WIGEON.
Of all the more typical birds in this sub-family, the present species, the Anas penelope of naturalists, is by far the best known along the coast. The male bird is a very pretty and conspicuous one, in his beautifully pencilled back and flanks, and distinguished from afar by his bright buff forehead and crown, and white wing coverts. The female is much less showily coloured. The Wigeon arrives upon our seaboard, from the Arctic regions, in vast numbers every autumn, and from that time forward to the following spring resides with us. This autumn migration of the Wigeon begins late in September, and lasts well on into November. The birds begin to leave us again in March, and most have departed by the end of the following month. The Wigeon, whilst with us, is one of the most gregarious of the Ducks, and flocks of vast size may sometimes be observed in our shallower seas close inshore, in estuaries and bays, but perhaps more frequently further out at sea. These birds obtain most of their food at night in such localities where they are subjected to much persecution, as often happens, for their flesh is valued as an article for the table, coming landwards at dusk, and retiring to the open sea at dawn. The flight of this species is rapid, yet almost noiseless, and the bird may sometimes be seen gliding down from the air to the water on stiff and motionless wings, but flapping them rapidly just as it drops, tail first, into the sea. Its note is highly characteristic, a shrill, far sounding mee-ow, or wee-ow. The food consists of grass, buds, and leaves of aquatic plants, grass wrack, crustaceans, and molluscs. Many Wigeons are caught in the flight-nets on the Wash, a locality which is, or used to be twenty years ago, a favourite resort of this Duck.

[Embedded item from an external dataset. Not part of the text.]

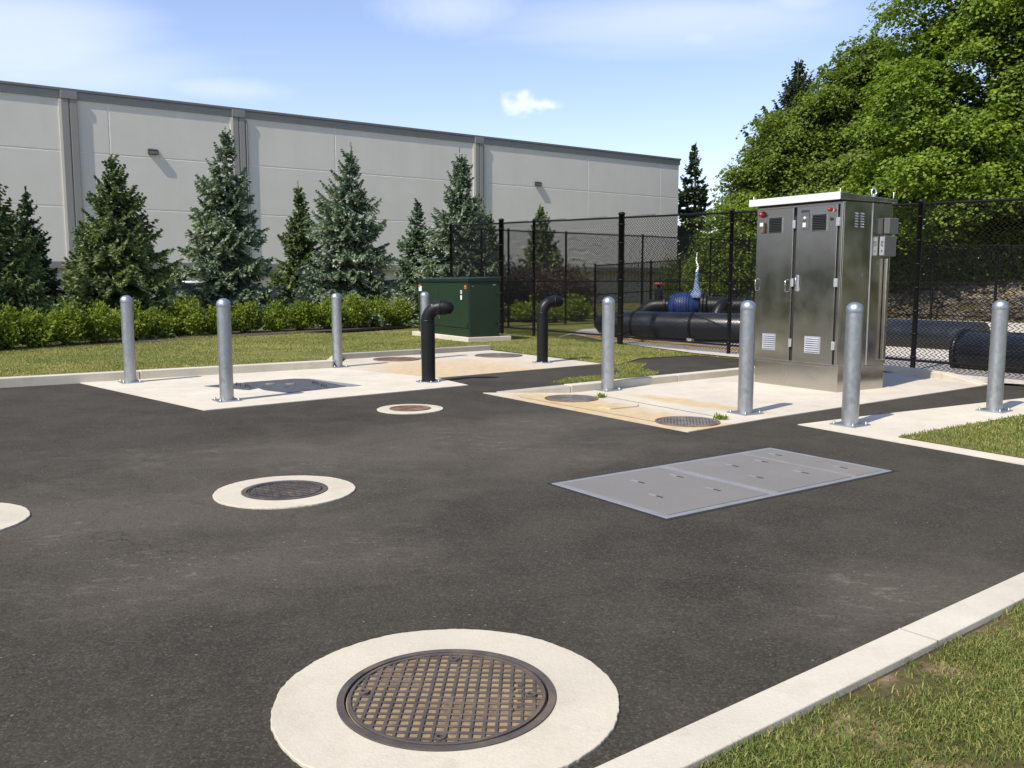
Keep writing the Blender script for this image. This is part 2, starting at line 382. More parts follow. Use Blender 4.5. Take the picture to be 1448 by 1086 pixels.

A few Wigeons remain in our Islands to breed, frequenting the northern counties of Scotland, including the Orkneys and the Shetlands, but the vast majority return to the Arctic regions to do so. Its favourite nesting-places are scrubby woodlands, swamps, and heaths, clothed with coarse herbage, studded with lakes and tarns, and intersected by streams. Although not gregarious at this period, the numbers of nests found scattered over a small area, suggests at least a social tendency. The nest is usually made close to the water-side, amongst heath or grass, or sheltered by a little bush, and is made of dry herbage and leaves, warmly lined with down plucked from the body of the female. The six to ten eggs are cream- or buffish-white, smooth in texture, but with little gloss. These are laid in May.